> [Task instructions]
Pick out each line with the word "Write" from the material that follows.
** START Data **
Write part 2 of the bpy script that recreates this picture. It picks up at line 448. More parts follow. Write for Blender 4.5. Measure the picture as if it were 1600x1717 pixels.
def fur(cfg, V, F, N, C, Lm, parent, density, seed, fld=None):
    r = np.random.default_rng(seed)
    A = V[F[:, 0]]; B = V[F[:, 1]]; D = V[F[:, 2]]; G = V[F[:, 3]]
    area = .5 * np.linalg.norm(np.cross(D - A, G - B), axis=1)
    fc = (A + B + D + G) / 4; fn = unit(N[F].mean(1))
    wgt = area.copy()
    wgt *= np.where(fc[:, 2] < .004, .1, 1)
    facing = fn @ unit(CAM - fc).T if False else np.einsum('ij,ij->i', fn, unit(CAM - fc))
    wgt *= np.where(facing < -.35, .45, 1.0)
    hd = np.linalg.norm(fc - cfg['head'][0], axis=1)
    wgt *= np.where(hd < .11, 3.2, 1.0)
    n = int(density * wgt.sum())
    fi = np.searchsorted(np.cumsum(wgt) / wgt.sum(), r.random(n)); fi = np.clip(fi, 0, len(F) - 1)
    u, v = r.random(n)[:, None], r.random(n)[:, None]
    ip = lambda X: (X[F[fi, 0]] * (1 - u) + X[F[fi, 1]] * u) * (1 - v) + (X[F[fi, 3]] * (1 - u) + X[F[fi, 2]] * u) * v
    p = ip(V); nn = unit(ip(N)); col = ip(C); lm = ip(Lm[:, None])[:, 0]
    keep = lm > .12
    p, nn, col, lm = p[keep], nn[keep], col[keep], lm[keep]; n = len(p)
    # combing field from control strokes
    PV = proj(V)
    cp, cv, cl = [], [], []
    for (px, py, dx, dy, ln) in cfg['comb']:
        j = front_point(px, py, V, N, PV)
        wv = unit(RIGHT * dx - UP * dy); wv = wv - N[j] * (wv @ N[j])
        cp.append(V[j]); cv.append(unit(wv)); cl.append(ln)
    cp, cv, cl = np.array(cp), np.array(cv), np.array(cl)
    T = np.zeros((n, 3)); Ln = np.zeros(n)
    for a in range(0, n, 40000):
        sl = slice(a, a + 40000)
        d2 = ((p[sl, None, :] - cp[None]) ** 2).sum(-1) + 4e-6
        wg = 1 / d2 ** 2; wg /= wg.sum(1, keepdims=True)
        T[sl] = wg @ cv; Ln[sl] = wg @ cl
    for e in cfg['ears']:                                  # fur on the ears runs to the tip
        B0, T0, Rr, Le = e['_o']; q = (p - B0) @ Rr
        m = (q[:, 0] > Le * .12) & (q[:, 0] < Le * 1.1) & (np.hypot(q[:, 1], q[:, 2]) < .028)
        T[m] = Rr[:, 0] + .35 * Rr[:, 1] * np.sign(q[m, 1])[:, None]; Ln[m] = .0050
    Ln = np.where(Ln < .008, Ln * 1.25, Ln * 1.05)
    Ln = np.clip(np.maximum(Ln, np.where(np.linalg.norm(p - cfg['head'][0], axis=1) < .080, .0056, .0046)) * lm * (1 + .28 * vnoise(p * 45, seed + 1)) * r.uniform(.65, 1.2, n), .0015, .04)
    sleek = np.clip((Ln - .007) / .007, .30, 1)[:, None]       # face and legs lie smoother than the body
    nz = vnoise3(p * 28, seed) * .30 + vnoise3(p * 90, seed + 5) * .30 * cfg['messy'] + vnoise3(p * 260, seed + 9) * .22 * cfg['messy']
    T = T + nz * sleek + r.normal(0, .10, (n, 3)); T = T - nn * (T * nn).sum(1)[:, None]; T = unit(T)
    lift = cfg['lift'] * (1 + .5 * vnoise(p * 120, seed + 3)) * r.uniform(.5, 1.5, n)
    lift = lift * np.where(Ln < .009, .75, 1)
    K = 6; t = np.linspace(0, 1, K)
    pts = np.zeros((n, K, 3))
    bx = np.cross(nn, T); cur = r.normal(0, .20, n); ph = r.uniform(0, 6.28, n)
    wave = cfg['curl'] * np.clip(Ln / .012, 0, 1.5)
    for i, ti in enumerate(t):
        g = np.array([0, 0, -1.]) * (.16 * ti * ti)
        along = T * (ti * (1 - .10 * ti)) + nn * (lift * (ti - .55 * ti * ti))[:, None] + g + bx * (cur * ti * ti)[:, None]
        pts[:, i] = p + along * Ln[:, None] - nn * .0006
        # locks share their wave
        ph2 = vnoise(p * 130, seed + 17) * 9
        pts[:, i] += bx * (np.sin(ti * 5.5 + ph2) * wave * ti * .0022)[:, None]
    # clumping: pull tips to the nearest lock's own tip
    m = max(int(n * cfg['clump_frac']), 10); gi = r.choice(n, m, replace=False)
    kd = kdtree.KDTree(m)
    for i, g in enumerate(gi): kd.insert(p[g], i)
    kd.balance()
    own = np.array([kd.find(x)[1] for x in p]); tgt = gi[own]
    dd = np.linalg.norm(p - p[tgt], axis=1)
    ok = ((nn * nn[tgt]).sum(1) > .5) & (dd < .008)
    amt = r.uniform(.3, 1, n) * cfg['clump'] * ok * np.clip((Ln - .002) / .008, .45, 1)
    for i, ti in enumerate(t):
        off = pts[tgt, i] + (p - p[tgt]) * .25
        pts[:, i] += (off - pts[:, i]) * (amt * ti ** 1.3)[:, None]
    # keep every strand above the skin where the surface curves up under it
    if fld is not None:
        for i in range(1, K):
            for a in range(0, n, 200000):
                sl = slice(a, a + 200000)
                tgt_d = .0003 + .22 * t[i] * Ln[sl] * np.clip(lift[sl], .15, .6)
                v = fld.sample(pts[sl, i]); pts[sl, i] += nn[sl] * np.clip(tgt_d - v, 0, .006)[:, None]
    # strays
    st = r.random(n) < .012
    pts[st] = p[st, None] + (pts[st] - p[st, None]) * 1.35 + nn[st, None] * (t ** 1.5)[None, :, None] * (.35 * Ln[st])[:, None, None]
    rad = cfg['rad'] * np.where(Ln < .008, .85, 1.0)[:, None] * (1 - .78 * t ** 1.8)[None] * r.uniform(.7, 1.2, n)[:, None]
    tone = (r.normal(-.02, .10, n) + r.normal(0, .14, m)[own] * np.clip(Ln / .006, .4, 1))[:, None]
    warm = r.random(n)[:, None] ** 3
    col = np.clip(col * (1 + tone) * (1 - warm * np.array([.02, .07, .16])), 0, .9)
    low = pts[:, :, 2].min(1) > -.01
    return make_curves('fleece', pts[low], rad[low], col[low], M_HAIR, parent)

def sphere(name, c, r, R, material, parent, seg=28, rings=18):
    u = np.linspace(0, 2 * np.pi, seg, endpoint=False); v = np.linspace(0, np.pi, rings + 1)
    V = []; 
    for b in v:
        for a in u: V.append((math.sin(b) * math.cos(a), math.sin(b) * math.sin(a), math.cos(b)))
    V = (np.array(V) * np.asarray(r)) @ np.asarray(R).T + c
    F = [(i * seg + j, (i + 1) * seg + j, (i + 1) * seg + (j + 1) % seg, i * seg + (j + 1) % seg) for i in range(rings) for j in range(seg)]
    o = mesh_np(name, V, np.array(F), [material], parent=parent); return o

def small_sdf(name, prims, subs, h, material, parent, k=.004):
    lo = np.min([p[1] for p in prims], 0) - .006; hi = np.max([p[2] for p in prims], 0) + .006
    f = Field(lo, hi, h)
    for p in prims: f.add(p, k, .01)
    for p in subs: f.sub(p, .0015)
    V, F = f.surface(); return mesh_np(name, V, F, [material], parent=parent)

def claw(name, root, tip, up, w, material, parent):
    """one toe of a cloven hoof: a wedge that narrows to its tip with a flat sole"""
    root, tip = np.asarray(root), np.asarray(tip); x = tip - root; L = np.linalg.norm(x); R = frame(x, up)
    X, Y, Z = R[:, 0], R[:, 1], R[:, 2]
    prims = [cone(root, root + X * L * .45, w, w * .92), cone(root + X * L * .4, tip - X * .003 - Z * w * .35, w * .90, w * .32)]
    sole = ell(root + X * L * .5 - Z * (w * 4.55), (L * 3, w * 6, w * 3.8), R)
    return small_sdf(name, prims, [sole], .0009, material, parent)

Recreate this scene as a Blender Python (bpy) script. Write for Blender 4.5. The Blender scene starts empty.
** END Data **
> [Exercise output]
Write part 2 of the bpy script that recreates this picture. It picks up at line 448. More parts follow. Write for Blender 4.5. Measure the picture as if it were 1600x1717 pixels.
Recreate this scene as a Blender Python (bpy) script. Write for Blender 4.5. The Blender scene starts empty.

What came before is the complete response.